PICS’s report is one of many peer-reviewed documents intended for a broad audience and increasingly viewed by policy makers. “It’s a very constructive report. We don’t throw bricks at people. We’re all looking for solutions. The message is a simple one: it’s not a deep scholarly analysis of an industry. It’s just reminding people of the global context,” he said.

Coal combustion accounts for 40 per cent of global electricity production—a significant imposition on the atmosphere. Compared to natural gas, produces twice as much cardon dioxide, according to Pedersen.

According to the report, natural gas will only be advantageous if accompanied with strict government climate policies. Pedersen suggests the best policy possible is a taxation on carbon emissions. “As soon as you start to tax the impact of CO2 going into the atmosphere, all of a sudden the economics change and the sources of electricity that we need will change accordingly,” he said. Without proper policies, natural gas could contribute to overall energy demand, and emissions will only continue to rise.

“You have to guarantee that B.C.’s natural gas is going to substitute for coal somewhere else—like in China or Korea,” he said. “We can never make that guarantee.” The report refers to the claim that B.C. LNG will offer a climate benefit without the proper policies as inaccurate and incautious.

The document additionally explores methane leakage, a serious concern for LNG use and a powerful source of greenhouse gas, which can also be closely monitored with the proper policies in place.

“World energy demand is growing, and until we get a control on energy demand and the emissions associated with that, we cannot in any reasonable way suggest that natural gas is a climatic saviour,” he said.
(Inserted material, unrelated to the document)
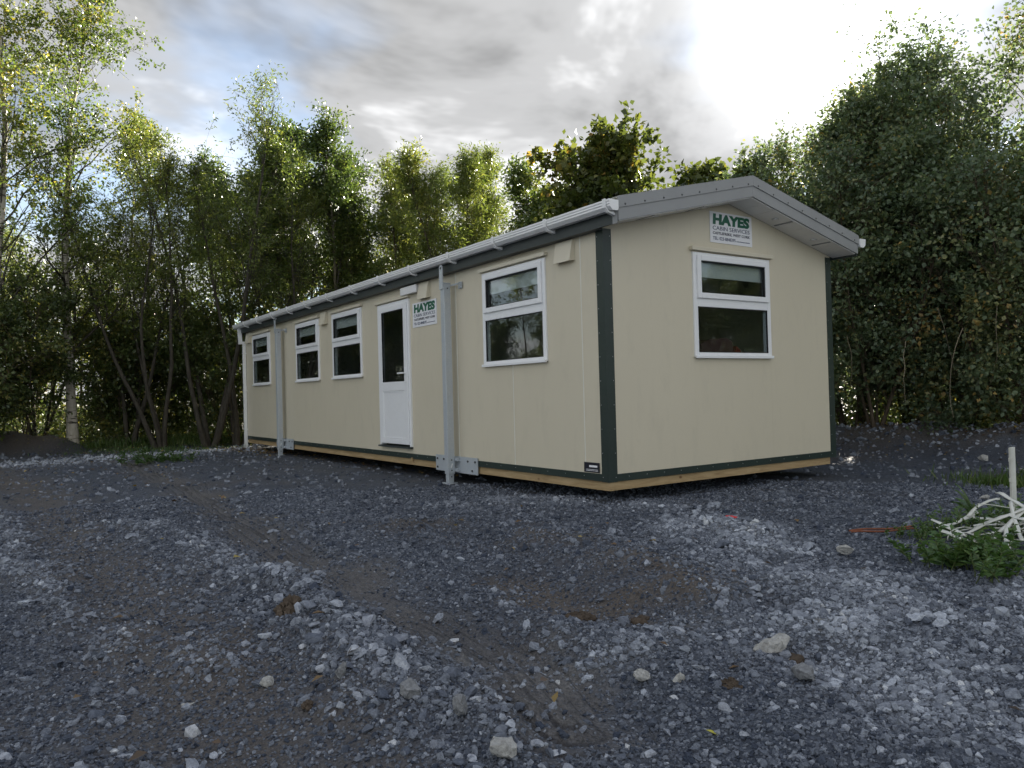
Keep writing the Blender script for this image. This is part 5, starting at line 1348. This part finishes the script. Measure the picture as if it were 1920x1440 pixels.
def dock(label, px, py):
    rng = np.random.RandomState(3); x, y, z = ground_at(px, py); r = empty('dock_plant', (x, y, z)); tag(r, label, 'plant')
    for i in range(7):
        a = rng.rand()*6.28; el = rng.uniform(0.5, 1.35) if i else 1.35
        Ln = rng.uniform(0.14, 0.26) if i else 0.30; n = 7
        s = np.linspace(0, 1, n); w = np.sin(np.pi*np.clip(s*0.93+0.05, 0, 1))**0.8*0.035
        dirh = np.array([math.cos(a), math.sin(a)]); pv = np.array([-dirh[1], dirh[0]])
        rr_ = Ln*s*math.cos(el) + 0.06*s**2; zz = Ln*s*math.sin(el) - 0.05*s**3
        V = []
        for j in range(n):
            for sd in (-1, 0, 1):
                V.append((*(dirh*rr_[j]+pv*w[j]*sd), zz[j]+abs(sd)*0.010))
        F = [[j*3+q, j*3+q+1, j*3+q+4, j*3+q+3] for j in range(n-1) for q in (0, 1)]
        link('leaf', np_mesh('leaf', np.array(V), np.array(F), True, {'tone': np.full(len(V), 0.55+0.1*rng.normal())}), M['leaf_weed'], r)
    V, F = tubes(np.array([[[0, 0, -.02], [0, 0, .05], [.005, 0, .1]]]), np.array([[.01, .008, .004]]), 6)
    link('stem', np_mesh('stem', V, F, True), M['stem_green'], r)
dock('broad leaved dock plant standing alone left of the white post', 1826, 966)
weed('low dark green shrub clump on the gravel left of the cabin', 285, 869, 0.40, 46, 21, 0.09, 0.5, 1.1, 0.1, name='low_shrub')
weed('small sprig beside the low dark shrub on the far gravel', 345, 866, 0.22, 10, 22, 0.07, 0.5, 0.6, 0.3)

for i, (pa, pb, lb) in enumerate((((1592, 1003), (1712, 996), 'upper of two rusty steel bars lying on the gravel at the right'), ((1596, 1006), (1716, 1001), 'lower of two rusty steel bars lying on the gravel at the right'))):
    A = np.array(ground_at(*pa)); B = np.array(ground_at(*pb)); A[2] += 0.03; B[2] += 0.035
    s = np.linspace(0, 1, 8)[:, None]; pth = A + (B-A)*s; pth[:, 2] += 0.006*np.sin(s[:, 0]*7+i)
    V, F = tubes(pth[None], np.full((1, 8), 0.007), 7)
    n = len(V); F2 = [list(f) for f in F]
    o = link('rusty_bar', np_mesh('rusty_bar', V, F, True), M['rust']); tag(o, lb, 'bar')
x, y, z = ground_at(1372, 975)
o = MB().prism([(-0.05, 0), (0.045, -0.01), (0.05, 0.012), (0.01, 0.024), (-0.045, 0.02)], 'z', 0, 0.006).build('plastic_scrap', M['red_scrap']); o.location = (x, y, z+0.02); o.rotation_euler = (0.35, 0.1, YAW); tag(o, 'small red plastic scrap on the gravel in front of the gable', 'scrap')
x, y, z = ground_at(1337, 1387)
o = link('fallen_leaf', np_mesh('fallen_leaf', np.array([(0, -.022, 0), (.012, -.006, .004), (.010, .010, .005), (0, .026, .001), (-.010, .010, .004), (-.012, -.006, .005), (0, 0, -.001)]), np.array([(0, 1, 6), (1, 2, 6), (2, 3, 6), (3, 4, 6), (4, 5, 6), (5, 0, 6)])), M['leaf_yellow']); o.location = (x, y, z+0.022); o.rotation_euler = (0.3, 0.1, 2.2); tag(o, 'single yellow fallen leaf on the dark gravel at the bottom right', 'leaf')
B.C.’s Minister of Environment Mary Polak cited PICS’s report in her closing speech for the debate on the LNG tax bill, also known as Bill 2. According to Pedersen, she referred to the report as “an impressive document.”

For Pedersen, “the fact that it was mentioned in the closing speech in the House suggests that the government is well aware of its content and that they are taking it very seriously.”
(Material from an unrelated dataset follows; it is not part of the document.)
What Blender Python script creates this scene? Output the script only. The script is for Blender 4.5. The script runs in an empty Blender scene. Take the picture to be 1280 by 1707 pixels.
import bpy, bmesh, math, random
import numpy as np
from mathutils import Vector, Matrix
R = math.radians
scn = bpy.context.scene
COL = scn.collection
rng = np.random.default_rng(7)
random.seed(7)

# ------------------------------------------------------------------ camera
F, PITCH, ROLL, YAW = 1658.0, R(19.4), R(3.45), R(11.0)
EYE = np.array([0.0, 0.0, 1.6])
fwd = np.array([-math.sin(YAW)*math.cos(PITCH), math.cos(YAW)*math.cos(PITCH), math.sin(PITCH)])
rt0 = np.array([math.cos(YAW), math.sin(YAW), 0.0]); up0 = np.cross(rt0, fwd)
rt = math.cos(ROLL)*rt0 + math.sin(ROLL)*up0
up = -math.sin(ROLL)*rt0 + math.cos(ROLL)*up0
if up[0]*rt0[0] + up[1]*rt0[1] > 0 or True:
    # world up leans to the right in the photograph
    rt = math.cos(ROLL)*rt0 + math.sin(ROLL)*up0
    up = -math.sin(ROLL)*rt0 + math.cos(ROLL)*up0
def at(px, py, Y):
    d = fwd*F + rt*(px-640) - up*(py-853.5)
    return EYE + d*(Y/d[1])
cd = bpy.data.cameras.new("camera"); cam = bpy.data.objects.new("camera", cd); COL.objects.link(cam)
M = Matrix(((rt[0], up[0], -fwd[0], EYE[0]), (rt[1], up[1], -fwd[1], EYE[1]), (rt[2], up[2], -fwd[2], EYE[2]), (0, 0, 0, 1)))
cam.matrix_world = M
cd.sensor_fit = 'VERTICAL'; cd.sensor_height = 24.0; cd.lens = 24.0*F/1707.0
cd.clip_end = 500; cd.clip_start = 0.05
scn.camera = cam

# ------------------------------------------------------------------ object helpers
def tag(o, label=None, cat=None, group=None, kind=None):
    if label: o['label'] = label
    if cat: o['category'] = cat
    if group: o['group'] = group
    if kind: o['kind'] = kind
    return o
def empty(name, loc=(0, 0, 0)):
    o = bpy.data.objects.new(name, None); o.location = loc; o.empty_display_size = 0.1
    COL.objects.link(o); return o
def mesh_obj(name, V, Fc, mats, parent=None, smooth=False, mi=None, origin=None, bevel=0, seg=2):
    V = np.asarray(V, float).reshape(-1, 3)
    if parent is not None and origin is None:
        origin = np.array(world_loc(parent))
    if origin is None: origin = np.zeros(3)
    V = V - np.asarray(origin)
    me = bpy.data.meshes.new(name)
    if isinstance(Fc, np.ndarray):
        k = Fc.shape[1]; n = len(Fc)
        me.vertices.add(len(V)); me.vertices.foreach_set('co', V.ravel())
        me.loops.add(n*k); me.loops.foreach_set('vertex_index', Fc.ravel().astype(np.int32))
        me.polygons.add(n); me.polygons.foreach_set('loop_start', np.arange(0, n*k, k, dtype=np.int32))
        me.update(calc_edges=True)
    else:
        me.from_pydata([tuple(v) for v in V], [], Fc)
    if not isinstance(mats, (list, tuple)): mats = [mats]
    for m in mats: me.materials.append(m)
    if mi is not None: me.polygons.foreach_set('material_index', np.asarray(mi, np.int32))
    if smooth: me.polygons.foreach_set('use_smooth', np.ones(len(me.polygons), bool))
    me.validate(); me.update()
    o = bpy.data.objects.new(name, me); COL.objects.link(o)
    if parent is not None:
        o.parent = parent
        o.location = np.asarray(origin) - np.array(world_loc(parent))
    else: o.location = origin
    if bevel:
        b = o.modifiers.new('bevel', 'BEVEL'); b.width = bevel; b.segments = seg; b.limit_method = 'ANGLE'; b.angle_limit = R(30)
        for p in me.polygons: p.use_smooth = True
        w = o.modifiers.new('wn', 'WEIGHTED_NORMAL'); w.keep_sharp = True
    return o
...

Natural gas offers limited benefits, but the climate and economy’s future lies in the exploitation of renewable energy. Pedersen refers to this future as the next Industrial Revolution: a push away from a fossil fuel-driven global economy—a possibility within the next few decades. Estimates suggest that trillions of dollars are required for the transition, an economic opportunity that Canada has been laggard to grasp.

“We all face an interesting problem. All of us need energy. The big challenge for society is how we are going to get the energy we need,” he said. “We have lots of options in front of us, and what we need to start doing is actively and aggressively seizing those options that do not emit carbon to the atmosphere.”